This is how you criticize the health care bill

Regular readers will remember that I’ve been critical of some attacks on the recent health care legislation.  These attacks criticize the “dependency on the government” that will be supposedly fostered, while implicitly or explicitly promoting an ideal of independence (i.e. dependence on the impersonal market).  I said

Dependency is the most basic fact of human existence.  The independent man is a fantasy, an imaginary creature like the Tooth Fairy, the noble savage, the state of nature, and the social contract.  The project of conservatism is precisely this:  to moralize and dignify the dependence of man on his fellows.  Nor is dependence on the government an inherently bad thing.  We are supposed to depend on the government after all; that’s what it’s there for.  Conservatives only object to dependence on the government when it undermines other meaningful dependency relationships, e.g. dependence on one’s family or local community.

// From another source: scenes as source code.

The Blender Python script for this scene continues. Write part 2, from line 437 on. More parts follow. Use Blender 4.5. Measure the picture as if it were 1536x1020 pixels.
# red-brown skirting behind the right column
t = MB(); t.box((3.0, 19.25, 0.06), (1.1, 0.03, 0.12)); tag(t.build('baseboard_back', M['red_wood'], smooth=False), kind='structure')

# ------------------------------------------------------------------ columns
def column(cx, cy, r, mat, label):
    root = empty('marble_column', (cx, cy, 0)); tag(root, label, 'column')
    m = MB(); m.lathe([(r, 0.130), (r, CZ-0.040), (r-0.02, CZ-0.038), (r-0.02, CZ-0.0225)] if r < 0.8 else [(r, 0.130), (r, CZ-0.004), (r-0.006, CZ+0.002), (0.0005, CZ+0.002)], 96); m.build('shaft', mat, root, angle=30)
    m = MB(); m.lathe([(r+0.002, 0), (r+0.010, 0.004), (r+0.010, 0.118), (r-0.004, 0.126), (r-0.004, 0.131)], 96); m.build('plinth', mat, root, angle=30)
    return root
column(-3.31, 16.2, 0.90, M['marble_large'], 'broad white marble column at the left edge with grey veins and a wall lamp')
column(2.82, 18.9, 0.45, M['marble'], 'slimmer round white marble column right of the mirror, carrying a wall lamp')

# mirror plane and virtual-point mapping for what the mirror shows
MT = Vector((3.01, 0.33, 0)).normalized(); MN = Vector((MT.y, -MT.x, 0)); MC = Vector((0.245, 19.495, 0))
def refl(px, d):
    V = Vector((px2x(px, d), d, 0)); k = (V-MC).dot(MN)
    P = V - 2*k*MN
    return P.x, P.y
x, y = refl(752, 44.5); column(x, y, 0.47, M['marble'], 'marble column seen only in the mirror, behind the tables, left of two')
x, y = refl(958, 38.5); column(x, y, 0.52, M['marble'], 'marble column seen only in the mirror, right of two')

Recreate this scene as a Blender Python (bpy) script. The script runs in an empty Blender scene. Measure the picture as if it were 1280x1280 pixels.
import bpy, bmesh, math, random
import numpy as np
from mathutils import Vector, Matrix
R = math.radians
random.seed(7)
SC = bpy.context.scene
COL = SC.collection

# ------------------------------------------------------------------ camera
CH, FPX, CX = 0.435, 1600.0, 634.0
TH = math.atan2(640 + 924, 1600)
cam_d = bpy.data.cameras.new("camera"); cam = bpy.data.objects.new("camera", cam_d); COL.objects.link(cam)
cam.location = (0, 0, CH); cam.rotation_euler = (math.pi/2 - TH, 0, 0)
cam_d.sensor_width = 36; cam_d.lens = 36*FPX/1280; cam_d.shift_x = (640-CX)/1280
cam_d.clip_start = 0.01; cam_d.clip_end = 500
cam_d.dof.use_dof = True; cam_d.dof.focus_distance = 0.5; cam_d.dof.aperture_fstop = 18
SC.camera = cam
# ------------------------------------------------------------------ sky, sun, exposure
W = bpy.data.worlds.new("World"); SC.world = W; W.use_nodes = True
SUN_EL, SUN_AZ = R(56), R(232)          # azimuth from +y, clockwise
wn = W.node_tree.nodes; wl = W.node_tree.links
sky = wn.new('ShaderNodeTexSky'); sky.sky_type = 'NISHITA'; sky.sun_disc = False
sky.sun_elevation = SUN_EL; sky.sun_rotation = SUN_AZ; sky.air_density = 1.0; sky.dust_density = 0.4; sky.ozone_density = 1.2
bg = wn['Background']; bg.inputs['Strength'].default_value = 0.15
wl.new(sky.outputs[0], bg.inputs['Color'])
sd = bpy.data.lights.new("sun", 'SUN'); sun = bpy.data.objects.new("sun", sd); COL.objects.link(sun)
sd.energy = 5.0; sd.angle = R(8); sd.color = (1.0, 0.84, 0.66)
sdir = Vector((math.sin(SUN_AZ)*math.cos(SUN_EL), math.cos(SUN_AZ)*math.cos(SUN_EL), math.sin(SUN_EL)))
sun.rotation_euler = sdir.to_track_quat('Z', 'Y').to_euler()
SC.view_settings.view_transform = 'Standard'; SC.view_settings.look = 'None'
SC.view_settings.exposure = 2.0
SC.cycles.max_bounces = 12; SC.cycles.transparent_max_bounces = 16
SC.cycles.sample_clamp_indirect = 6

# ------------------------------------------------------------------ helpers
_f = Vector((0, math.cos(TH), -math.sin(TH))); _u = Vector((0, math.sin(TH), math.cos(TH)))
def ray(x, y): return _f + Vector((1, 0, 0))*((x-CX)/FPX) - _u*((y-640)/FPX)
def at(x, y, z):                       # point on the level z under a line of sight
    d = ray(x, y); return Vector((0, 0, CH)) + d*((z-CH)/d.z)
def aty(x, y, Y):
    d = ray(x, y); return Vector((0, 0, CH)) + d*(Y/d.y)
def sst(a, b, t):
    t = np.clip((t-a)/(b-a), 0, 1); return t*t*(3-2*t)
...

Now Anthony Esolen has, in the context of the health care bill, stated the argument against government overcentralization in terms that a conservative can whole-heartedly endorse.  Here’s an excerpt:

The Thomistic view of the polis underlies the Catholic doctrine of subsidiarity, which asserts that communities closest to the issue at hand should be allowed the freedom to tackle it. That is not simply because they do a better job of it, as some conservatives insist. It is because the fullness of community life is essential to our being human. It is doubtful that the state, much less the federal government, is better at educating children than were the fully engaged American townsmen of old, who hired and fired their own teachers at will, and had a fairly clear idea of what their children ought to learn. But even if it could do the job well, its assumption of that role would take from the community one of the most important responsibilities it possesses. It would overstep its own zone of authority to usurp another. Supposing some state agency could, with wonderful efficiency, feed children and make them do their homework and put them to bed; still, its exercise of this role would rob from the people one of the great challenges and joys of life, the raising of children according to one’s own best lights.

Professor Esolen is one of my favorite traditionalist writers, and he states our fundamental positions well.  I’m still not sure how this applies to the issue at hand, namely health insurance, which is not a traditional function of the family, the Church, or the local community.